Extract all lines containing "part".

GIVEN DATA:
----------

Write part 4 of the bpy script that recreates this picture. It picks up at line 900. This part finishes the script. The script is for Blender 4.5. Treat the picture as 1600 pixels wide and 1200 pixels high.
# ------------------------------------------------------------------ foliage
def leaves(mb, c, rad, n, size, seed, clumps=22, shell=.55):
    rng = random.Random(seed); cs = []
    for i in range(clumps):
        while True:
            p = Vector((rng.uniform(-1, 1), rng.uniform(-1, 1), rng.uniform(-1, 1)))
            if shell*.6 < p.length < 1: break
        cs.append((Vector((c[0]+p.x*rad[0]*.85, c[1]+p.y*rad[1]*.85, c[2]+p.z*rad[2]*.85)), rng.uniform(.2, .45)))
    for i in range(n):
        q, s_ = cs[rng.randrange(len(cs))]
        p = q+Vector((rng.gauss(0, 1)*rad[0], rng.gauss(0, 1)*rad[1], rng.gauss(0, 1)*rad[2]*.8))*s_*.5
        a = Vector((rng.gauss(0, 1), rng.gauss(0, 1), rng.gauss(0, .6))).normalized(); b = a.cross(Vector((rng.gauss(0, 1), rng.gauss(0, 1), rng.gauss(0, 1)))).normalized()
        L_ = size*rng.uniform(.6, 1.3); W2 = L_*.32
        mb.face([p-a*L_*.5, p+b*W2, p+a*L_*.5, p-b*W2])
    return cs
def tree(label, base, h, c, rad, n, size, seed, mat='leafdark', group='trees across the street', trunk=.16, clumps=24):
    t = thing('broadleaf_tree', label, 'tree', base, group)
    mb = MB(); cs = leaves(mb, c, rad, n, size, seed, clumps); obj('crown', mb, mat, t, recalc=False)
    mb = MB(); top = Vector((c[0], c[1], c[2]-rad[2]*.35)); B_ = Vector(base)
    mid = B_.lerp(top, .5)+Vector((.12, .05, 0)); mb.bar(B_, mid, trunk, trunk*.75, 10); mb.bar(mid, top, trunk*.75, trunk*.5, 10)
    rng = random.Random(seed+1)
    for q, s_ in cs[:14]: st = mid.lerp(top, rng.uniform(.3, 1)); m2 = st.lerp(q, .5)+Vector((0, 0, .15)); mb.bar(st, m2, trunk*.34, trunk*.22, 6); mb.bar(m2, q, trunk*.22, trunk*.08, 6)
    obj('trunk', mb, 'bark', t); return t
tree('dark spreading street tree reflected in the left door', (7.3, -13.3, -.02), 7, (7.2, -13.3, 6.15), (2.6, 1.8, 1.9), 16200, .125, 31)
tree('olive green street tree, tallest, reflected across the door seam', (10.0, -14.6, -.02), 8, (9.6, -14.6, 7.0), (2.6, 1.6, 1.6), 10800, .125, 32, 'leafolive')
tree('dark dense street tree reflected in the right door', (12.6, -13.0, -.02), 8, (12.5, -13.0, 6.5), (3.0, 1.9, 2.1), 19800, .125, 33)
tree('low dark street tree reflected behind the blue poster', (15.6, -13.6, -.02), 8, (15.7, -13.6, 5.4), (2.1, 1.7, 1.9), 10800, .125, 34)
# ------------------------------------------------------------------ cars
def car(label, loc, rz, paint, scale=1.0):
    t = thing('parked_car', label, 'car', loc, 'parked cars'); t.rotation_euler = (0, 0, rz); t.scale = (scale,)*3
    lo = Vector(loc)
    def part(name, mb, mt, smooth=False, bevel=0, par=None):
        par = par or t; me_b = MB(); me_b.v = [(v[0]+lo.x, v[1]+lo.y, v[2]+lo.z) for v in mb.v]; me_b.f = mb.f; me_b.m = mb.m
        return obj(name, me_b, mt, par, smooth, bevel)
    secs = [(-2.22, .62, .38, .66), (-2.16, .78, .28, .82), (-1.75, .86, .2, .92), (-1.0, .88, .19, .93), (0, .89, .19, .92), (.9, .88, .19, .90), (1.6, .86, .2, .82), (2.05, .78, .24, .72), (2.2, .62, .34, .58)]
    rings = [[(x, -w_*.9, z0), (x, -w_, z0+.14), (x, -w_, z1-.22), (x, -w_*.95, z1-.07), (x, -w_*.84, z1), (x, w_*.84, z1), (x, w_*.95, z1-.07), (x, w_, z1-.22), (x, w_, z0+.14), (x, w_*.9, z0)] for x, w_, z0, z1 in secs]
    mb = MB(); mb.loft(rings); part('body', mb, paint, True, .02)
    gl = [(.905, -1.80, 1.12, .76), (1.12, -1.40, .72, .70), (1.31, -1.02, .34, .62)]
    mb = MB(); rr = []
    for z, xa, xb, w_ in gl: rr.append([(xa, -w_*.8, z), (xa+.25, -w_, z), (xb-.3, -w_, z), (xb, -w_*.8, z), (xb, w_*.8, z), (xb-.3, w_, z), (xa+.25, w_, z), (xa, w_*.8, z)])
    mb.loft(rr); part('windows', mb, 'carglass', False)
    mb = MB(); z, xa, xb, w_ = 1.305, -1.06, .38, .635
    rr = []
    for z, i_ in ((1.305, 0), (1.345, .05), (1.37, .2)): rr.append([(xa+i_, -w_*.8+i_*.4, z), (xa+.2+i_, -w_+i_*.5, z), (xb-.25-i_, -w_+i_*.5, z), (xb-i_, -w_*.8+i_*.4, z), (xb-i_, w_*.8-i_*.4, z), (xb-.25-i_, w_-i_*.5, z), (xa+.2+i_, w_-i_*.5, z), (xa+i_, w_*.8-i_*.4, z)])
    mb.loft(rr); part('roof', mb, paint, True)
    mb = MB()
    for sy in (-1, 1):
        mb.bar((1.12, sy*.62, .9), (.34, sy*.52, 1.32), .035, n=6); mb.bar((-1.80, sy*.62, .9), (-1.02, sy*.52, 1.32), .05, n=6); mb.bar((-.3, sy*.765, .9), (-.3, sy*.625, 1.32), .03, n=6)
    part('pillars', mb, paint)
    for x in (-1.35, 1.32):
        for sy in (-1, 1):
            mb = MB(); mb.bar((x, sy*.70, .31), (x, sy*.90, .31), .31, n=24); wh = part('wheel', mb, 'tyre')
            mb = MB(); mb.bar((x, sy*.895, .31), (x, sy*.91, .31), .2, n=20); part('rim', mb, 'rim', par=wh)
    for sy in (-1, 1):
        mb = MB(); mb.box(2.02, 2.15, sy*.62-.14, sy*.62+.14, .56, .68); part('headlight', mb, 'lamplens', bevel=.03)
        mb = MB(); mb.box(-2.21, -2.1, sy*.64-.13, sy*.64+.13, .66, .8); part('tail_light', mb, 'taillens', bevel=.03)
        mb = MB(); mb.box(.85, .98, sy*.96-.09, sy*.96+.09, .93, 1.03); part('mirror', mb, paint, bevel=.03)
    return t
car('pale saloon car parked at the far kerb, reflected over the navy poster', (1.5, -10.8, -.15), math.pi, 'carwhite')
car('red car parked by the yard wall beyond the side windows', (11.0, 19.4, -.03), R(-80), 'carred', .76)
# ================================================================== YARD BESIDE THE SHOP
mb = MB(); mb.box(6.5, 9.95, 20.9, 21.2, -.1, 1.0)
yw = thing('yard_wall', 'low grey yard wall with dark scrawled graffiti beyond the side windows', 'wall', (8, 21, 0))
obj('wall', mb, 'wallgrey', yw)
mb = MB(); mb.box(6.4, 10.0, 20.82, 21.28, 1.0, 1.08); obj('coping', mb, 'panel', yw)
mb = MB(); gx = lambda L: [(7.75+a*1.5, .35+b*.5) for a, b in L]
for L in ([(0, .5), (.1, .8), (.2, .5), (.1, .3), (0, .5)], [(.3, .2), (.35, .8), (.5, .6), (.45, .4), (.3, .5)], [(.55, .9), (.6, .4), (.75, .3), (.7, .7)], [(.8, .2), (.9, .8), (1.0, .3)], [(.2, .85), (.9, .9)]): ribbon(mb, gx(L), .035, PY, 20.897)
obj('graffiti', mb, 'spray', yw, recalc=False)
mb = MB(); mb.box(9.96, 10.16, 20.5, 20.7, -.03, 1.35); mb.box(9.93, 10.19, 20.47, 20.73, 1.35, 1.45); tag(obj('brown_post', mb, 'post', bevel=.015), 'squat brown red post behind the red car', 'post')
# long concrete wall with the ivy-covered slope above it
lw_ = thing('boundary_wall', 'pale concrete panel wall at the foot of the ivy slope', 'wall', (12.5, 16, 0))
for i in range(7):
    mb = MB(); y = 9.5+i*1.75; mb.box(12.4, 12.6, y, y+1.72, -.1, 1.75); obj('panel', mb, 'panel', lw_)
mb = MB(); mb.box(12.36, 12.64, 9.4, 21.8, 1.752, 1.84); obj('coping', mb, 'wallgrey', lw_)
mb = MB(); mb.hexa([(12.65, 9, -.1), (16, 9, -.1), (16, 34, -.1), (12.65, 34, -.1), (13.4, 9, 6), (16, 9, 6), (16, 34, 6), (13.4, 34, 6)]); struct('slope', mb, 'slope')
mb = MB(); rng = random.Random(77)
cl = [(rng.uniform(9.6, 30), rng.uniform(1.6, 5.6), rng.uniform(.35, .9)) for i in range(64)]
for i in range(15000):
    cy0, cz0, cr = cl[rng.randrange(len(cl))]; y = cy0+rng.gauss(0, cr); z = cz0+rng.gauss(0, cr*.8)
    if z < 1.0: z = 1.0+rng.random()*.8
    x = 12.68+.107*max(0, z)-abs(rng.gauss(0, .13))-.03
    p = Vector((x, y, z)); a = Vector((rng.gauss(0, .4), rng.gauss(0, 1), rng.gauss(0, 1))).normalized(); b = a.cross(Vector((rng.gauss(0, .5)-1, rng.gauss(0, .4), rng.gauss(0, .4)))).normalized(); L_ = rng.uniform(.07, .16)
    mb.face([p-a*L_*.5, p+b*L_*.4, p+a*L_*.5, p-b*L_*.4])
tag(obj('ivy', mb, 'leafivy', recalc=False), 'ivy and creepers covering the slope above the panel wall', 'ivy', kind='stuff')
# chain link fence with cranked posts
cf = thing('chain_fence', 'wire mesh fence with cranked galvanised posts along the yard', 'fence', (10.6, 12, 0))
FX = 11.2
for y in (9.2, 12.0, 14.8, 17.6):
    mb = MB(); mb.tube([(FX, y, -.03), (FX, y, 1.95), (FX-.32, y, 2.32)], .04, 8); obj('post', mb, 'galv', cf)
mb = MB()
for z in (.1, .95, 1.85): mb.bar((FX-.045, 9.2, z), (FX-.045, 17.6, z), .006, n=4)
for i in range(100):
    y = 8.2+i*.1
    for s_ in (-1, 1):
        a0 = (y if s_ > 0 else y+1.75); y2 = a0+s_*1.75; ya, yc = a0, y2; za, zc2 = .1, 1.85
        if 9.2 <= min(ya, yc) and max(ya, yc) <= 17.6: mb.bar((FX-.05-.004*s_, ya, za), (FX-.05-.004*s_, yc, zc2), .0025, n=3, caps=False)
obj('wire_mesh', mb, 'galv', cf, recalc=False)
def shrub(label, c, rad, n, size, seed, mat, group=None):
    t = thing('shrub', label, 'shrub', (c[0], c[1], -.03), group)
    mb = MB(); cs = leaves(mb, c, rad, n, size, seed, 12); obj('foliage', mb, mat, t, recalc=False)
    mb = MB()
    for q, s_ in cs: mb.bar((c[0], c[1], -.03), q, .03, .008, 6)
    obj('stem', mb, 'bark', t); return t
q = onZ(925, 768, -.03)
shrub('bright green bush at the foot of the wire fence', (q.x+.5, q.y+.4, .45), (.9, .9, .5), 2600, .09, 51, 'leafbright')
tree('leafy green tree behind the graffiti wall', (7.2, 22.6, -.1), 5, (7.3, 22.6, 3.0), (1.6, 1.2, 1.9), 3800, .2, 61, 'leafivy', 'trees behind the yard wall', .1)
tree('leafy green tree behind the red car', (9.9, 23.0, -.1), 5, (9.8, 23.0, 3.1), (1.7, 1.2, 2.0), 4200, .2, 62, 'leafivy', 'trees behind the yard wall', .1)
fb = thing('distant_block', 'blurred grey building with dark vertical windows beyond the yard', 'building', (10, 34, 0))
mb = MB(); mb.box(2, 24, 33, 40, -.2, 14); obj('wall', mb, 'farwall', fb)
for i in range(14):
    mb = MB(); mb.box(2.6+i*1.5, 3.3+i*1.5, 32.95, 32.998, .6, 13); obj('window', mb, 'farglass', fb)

----------

EXPECTED ANSWER:
Write part 4 of the bpy script that recreates this picture. It picks up at line 900. This part finishes the script. The script is for Blender 4.5. Treat the picture as 1600 pixels wide and 1200 pixels high.
    def part(name, mb, mt, smooth=False, bevel=0, par=None):
    mb = MB(); mb.loft(rings); part('body', mb, paint, True, .02)
    mb.loft(rr); part('windows', mb, 'carglass', False)
    mb.loft(rr); part('roof', mb, paint, True)
    part('pillars', mb, paint)
            mb = MB(); mb.bar((x, sy*.70, .31), (x, sy*.90, .31), .31, n=24); wh = part('wheel', mb, 'tyre')
            mb = MB(); mb.bar((x, sy*.895, .31), (x, sy*.91, .31), .2, n=20); part('rim', mb, 'rim', par=wh)
        mb = MB(); mb.box(2.02, 2.15, sy*.62-.14, sy*.62+.14, .56, .68); part('headlight', mb, 'lamplens', bevel=.03)
        mb = MB(); mb.box(-2.21, -2.1, sy*.64-.13, sy*.64+.13, .66, .8); part('tail_light', mb, 'taillens', bevel=.03)
        mb = MB(); mb.box(.85, .98, sy*.96-.09, sy*.96+.09, .93, 1.03); part('mirror', mb, paint, bevel=.03)